%%

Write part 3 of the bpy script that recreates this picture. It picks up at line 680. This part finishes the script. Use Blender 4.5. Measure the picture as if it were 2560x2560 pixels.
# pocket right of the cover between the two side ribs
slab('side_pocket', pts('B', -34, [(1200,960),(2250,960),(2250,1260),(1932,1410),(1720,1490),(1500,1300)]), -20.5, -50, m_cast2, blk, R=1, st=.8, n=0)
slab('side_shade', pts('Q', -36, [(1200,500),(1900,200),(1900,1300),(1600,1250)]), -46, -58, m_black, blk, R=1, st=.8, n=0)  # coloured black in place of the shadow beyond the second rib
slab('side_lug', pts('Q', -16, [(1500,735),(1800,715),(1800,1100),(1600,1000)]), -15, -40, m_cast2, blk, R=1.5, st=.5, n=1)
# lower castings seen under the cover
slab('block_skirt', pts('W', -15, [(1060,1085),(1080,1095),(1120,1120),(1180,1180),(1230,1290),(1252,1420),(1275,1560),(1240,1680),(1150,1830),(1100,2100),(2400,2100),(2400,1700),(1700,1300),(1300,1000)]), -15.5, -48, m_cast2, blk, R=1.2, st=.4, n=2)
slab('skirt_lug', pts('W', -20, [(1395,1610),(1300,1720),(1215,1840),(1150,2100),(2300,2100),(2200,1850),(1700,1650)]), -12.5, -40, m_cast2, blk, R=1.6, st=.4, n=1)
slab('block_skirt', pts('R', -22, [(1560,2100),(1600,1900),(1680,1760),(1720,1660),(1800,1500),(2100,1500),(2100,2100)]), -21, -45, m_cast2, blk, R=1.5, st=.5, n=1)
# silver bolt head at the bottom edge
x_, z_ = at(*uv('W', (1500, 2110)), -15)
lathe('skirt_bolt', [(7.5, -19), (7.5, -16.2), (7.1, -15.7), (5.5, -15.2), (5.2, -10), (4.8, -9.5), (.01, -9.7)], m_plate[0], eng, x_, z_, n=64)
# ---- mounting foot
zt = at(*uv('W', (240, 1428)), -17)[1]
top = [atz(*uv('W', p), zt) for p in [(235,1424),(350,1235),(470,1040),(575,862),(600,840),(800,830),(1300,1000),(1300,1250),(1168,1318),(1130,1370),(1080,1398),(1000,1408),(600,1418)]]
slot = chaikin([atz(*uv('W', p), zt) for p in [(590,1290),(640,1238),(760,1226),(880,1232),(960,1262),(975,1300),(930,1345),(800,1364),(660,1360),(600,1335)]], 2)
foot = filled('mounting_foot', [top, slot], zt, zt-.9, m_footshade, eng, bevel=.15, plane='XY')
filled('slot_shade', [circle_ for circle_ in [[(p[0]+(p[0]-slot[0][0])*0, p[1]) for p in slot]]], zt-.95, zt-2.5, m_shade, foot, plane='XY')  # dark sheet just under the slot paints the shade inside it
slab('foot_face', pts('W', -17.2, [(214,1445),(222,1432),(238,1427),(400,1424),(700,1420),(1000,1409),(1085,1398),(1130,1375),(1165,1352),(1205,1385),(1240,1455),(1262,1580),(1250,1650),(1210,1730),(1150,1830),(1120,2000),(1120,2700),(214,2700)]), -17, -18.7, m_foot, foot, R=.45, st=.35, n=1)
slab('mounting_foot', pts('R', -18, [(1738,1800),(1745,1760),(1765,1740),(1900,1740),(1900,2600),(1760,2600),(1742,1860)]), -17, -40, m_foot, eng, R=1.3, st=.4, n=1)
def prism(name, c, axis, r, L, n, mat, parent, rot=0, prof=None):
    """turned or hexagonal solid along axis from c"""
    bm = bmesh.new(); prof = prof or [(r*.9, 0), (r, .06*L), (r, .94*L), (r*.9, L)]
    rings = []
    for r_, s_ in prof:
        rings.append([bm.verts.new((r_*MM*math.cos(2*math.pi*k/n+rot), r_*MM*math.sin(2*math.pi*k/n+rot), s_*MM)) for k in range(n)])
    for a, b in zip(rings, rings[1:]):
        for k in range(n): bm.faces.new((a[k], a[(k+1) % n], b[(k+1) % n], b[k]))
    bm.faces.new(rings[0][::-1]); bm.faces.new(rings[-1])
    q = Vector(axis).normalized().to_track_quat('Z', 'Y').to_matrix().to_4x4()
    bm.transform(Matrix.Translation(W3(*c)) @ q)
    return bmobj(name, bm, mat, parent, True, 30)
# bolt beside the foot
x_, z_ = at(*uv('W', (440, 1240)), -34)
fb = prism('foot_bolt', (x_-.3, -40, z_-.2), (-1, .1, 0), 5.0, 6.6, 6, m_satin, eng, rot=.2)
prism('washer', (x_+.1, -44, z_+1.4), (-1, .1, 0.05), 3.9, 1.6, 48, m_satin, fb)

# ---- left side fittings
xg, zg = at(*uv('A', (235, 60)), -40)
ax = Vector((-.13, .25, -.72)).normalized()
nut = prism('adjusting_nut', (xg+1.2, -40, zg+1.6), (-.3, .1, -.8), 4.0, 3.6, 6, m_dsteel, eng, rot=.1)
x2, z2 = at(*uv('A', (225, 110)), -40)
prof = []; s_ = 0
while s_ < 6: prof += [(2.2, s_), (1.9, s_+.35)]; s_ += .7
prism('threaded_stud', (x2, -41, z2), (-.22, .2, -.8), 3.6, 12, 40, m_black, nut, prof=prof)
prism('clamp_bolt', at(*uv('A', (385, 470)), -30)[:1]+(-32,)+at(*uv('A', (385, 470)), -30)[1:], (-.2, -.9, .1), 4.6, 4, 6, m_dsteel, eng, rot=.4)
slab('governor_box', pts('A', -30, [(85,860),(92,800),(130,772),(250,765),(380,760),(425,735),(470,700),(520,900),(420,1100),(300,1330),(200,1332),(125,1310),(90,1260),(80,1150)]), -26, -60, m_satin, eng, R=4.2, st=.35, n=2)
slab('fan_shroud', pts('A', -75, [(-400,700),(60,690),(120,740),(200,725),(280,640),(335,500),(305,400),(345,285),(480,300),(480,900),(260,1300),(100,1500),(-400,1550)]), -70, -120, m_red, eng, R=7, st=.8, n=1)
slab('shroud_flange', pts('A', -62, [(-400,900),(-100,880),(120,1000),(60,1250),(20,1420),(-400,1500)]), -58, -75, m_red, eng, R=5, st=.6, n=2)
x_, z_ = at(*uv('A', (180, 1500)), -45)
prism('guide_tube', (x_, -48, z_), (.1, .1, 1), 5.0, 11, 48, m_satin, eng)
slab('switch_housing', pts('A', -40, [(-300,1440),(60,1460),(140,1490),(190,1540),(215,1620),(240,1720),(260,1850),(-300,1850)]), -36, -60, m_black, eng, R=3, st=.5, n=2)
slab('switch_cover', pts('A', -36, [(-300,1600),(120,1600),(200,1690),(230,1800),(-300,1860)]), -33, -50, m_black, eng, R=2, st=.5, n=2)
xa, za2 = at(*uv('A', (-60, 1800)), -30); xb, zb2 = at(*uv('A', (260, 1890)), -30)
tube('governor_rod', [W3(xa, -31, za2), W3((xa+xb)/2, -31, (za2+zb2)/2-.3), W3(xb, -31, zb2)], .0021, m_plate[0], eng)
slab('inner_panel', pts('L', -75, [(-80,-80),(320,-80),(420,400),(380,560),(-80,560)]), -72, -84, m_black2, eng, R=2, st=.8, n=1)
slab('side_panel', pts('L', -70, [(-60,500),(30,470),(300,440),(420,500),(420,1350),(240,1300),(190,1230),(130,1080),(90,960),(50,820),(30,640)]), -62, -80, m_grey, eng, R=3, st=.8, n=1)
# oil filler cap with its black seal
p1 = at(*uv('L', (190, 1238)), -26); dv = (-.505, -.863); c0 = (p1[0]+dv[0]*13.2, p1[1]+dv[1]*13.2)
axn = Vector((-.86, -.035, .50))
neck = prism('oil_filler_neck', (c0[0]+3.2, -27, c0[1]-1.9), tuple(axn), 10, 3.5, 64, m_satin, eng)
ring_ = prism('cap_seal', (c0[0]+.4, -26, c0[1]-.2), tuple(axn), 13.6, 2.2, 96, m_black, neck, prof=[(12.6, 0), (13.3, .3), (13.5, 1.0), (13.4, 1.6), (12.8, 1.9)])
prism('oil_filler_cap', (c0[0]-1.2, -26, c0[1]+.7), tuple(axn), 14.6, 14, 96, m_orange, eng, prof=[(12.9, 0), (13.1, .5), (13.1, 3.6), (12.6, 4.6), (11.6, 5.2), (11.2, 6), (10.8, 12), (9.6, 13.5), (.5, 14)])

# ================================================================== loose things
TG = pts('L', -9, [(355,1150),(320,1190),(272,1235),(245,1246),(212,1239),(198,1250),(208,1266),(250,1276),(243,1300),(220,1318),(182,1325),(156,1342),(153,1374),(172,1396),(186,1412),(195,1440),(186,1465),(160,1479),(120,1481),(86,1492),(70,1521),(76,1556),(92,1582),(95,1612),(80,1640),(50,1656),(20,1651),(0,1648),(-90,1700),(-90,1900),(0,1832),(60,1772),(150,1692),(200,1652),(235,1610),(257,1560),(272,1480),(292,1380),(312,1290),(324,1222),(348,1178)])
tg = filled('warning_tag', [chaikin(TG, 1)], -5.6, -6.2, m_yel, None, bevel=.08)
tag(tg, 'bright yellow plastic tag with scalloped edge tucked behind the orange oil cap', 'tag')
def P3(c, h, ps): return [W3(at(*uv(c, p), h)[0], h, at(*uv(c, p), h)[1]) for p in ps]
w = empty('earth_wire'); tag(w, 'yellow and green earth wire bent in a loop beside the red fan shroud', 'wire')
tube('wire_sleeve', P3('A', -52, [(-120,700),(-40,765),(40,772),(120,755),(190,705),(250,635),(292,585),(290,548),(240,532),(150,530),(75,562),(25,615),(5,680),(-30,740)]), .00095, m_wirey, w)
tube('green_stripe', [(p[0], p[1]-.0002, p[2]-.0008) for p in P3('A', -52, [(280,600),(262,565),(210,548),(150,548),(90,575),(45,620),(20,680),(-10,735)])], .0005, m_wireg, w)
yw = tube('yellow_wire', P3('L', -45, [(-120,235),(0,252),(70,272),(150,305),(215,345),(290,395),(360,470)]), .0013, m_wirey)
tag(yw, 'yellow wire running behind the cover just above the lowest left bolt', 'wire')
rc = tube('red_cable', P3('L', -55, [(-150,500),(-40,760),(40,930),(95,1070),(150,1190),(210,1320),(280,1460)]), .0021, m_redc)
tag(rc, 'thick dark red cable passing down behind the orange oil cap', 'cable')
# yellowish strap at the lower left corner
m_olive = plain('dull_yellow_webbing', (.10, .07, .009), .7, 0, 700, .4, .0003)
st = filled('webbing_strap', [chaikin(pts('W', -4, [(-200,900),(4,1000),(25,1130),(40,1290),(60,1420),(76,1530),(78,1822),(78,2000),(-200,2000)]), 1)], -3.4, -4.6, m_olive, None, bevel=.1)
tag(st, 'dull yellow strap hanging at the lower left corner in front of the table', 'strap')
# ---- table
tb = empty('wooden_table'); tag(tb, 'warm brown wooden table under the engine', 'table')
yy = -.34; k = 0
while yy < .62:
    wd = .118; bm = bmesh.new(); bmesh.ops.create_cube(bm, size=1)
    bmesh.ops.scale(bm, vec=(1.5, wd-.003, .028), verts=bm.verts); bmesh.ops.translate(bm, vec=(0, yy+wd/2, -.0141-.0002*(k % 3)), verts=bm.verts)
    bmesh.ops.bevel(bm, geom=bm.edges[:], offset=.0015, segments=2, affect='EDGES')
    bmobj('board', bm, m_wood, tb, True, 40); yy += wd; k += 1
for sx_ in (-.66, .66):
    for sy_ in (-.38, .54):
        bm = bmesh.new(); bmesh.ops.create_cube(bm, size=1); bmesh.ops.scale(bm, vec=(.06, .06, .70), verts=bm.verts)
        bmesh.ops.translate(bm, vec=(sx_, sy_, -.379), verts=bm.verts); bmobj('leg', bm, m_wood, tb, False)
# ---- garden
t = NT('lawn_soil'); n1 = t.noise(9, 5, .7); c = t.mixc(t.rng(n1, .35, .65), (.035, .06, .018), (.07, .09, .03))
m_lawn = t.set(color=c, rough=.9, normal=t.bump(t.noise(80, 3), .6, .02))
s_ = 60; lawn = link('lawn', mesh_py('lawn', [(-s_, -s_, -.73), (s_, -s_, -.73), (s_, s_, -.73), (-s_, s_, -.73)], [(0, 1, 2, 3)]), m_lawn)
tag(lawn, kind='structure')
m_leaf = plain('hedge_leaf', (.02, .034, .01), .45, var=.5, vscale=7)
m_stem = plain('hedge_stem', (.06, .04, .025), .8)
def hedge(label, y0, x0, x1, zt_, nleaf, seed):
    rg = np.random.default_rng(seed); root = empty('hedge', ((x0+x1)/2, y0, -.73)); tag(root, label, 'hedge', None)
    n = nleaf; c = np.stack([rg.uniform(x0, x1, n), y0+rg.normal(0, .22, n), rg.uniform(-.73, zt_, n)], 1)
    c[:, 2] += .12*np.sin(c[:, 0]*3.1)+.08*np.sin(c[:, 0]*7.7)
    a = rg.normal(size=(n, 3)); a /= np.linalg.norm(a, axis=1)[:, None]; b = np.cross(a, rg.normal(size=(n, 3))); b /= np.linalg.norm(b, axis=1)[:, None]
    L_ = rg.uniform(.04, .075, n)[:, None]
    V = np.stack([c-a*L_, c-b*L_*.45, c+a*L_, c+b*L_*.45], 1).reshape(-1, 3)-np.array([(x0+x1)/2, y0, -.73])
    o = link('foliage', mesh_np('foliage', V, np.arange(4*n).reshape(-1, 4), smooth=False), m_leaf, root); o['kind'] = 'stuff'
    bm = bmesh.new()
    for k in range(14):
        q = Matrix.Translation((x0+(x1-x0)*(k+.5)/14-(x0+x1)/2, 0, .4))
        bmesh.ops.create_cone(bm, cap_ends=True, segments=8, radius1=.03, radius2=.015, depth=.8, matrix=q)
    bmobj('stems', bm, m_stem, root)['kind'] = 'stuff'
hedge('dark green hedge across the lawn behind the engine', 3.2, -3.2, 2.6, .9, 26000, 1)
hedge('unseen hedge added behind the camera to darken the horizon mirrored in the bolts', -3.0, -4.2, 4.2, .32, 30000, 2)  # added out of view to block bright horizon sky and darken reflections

%%

§ Written request:
Give only the count of lines in which the string "filled" appears.

§ Result of the exercise:
4